— BEGIN —
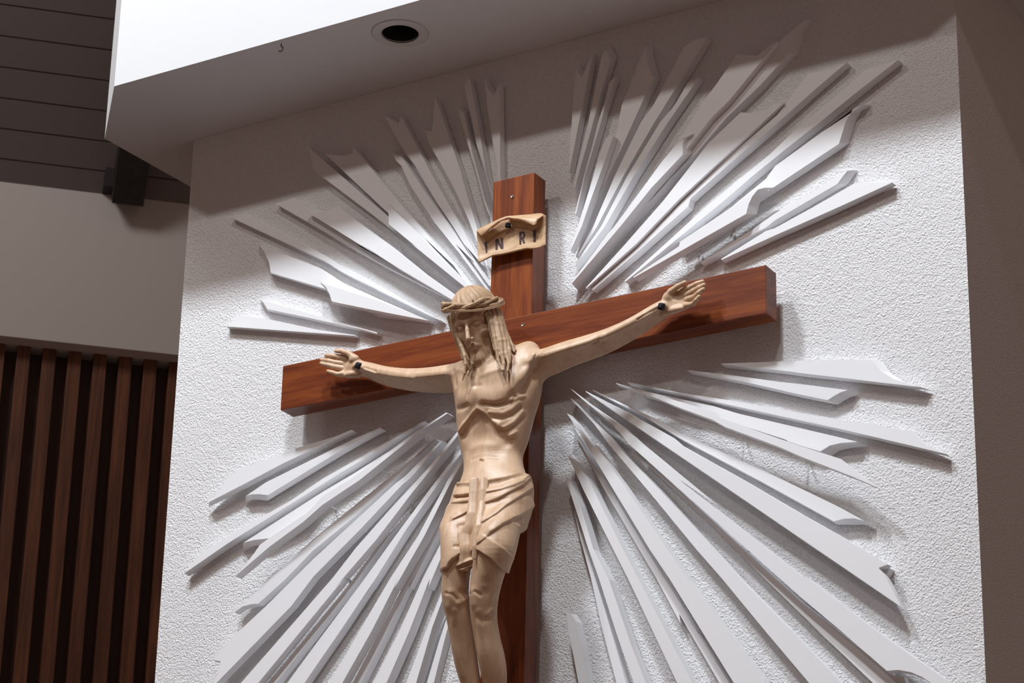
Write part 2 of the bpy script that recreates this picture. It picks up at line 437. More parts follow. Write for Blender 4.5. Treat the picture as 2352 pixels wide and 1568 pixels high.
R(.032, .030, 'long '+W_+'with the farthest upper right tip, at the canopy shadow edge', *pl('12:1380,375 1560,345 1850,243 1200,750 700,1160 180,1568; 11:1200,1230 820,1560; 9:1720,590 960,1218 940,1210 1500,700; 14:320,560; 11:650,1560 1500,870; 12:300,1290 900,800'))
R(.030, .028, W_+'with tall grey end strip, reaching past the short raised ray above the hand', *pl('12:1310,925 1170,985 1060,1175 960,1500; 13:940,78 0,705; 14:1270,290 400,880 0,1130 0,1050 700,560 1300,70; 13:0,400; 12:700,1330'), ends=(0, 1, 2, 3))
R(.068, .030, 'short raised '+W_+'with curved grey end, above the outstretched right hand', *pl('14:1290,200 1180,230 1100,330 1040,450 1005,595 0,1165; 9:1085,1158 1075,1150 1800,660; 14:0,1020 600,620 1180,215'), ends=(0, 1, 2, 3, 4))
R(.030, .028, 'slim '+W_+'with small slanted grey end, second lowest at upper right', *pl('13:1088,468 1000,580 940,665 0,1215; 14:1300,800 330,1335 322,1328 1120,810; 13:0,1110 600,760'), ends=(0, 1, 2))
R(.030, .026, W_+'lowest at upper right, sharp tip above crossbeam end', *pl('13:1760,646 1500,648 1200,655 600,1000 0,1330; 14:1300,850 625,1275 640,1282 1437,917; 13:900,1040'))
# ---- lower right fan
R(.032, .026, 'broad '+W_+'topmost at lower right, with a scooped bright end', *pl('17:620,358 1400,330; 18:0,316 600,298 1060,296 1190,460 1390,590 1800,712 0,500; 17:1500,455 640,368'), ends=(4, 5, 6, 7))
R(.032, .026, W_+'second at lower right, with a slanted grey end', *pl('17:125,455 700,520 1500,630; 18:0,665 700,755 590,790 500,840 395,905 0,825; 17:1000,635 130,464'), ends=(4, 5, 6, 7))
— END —
Reproduce all of the data exactly; the pictures do not belong in the copy.

Write part 2 of the bpy script that recreates this picture. It picks up at line 437. More parts follow. Write for Blender 4.5. Treat the picture as 2352 pixels wide and 1568 pixels high.
R(.032, .030, 'long '+W_+'with the farthest upper right tip, at the canopy shadow edge', *pl('12:1380,375 1560,345 1850,243 1200,750 700,1160 180,1568; 11:1200,1230 820,1560; 9:1720,590 960,1218 940,1210 1500,700; 14:320,560; 11:650,1560 1500,870; 12:300,1290 900,800'))
R(.030, .028, W_+'with tall grey end strip, reaching past the short raised ray above the hand', *pl('12:1310,925 1170,985 1060,1175 960,1500; 13:940,78 0,705; 14:1270,290 400,880 0,1130 0,1050 700,560 1300,70; 13:0,400; 12:700,1330'), ends=(0, 1, 2, 3))
R(.068, .030, 'short raised '+W_+'with curved grey end, above the outstretched right hand', *pl('14:1290,200 1180,230 1100,330 1040,450 1005,595 0,1165; 9:1085,1158 1075,1150 1800,660; 14:0,1020 600,620 1180,215'), ends=(0, 1, 2, 3, 4))
R(.030, .028, 'slim '+W_+'with small slanted grey end, second lowest at upper right', *pl('13:1088,468 1000,580 940,665 0,1215; 14:1300,800 330,1335 322,1328 1120,810; 13:0,1110 600,760'), ends=(0, 1, 2))
R(.030, .026, W_+'lowest at upper right, sharp tip above crossbeam end', *pl('13:1760,646 1500,648 1200,655 600,1000 0,1330; 14:1300,850 625,1275 640,1282 1437,917; 13:900,1040'))
# ---- lower right fan
R(.032, .026, 'broad '+W_+'topmost at lower right, with a scooped bright end', *pl('17:620,358 1400,330; 18:0,316 600,298 1060,296 1190,460 1390,590 1800,712 0,500; 17:1500,455 640,368'), ends=(4, 5, 6, 7))
R(.032, .026, W_+'second at lower right, with a slanted grey end', *pl('17:125,455 700,520 1500,630; 18:0,665 700,755 590,790 500,840 395,905 0,825; 17:1000,635 130,464'), ends=(4, 5, 6, 7))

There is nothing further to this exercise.